I just got invited to the same thing. Zoom call tonite for the high school band. Not my bag, I won’t be attending. Nothing against any of them, we were all friends in HS, but I left that life behind decades ago.

My BFF will be attending so I could ask him how everyone’s doing. Except his wife won’t let him talk to me anymore so I guess that’s out.

I did get forced into a HS reunion some years ago. I wouldn’t have gone, but my BFF was getting an award and I was asked to present. And the event showed why I was not inclined to go. I got scolded for sitting in a chair near the front because ‘that row is for the award winners and the presenters’. Then a girl I’d dated for a short while found me and spent a lot of time forcing her husband on my like he was a trophy. Uh, that’s nice? Then a roving band of hags jumped me in the halls with demand of ‘do you know who we are? Do you remember us?’. Actually, no I have exactly 0 idea who any of you are (they told me their names and I only vaguely remembered them). Like wtf is all this? And if I don’t remember you, why in hell do you all seem to remember me? All I wanted to do was run into my math and music teachers and give them a hug, do the presentation, and go back home.

the only reunion I went to, which also happened to be organized through facebook was an elementary school one. we got drunk on staten island, was fun. was right before trump was the main candidate for president in 2015. afterwards, most of those people who i had friended on facebook due to the reuinion either annoyed me with their stupid memes, or their stupid selling of mlm or their insane racism and support of trump, that either most of them unfriended me or i unfriended them due to the fb wars that ensued. people are a LOT less annoying to be around when we are all drunk and having a good time. once it became all social media, i hated most of them.
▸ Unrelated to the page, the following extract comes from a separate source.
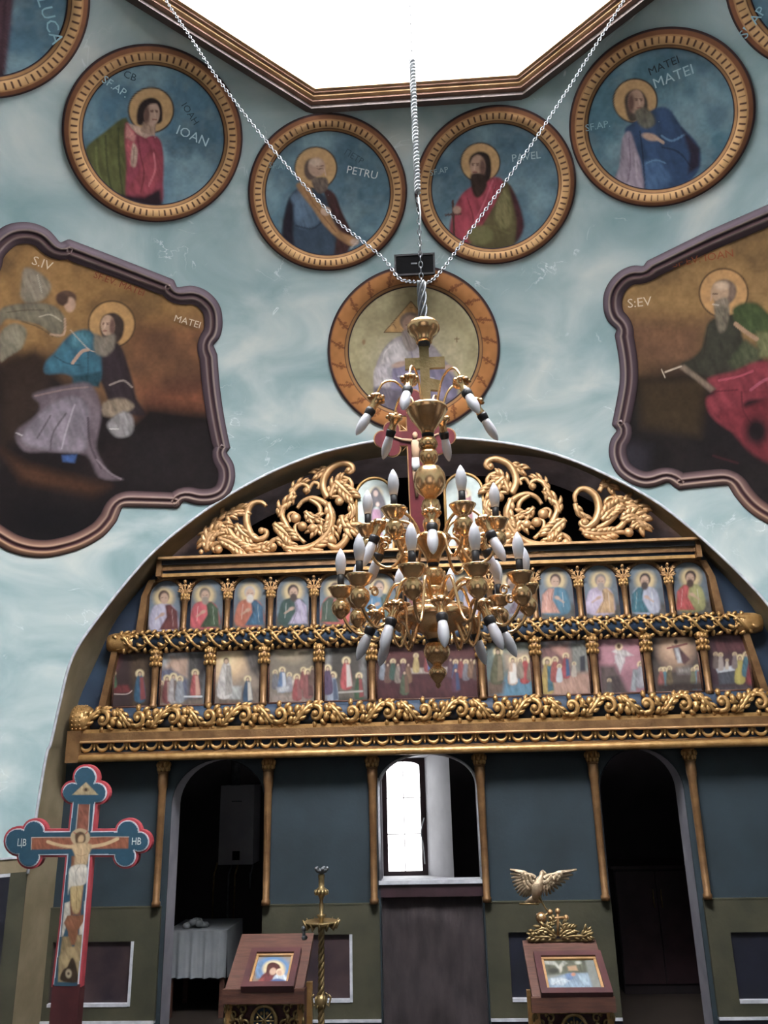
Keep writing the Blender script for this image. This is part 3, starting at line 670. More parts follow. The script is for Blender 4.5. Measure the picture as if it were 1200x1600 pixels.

no way i’d go to any reunion beyond elementary school cause fuck all those people.

:rofl:

:rofl:

:laughing:

See this is the problem with reunions. The people who want to go are generally those who want to demonstrate success so they can feel better about themselves relative to how they remember themselves in HS, but knowing that makes it just seem so silly. And when it’s a group zoom call then it’s just the extreme of that, you can’t even have a separate catch up chat with someone… so basically the “cool” girls of the time will go on about their pyramid scheme, what a blast. But then, I didn’t even think of the fact that you could have the opposite. The guy who was most likely to fail could show up drunk, smoking a joint and I missed it!

now i’m picturing having a high school reunion zoom call where i get drunk, and take over laughing about the dude who i hated in high school who died skydiving when he was 30. BRING IT!

From where do you get this gem?

In one way it’s true. If you aren’t in a relationship, you cannot cheat. So all cheaters are in a relationship.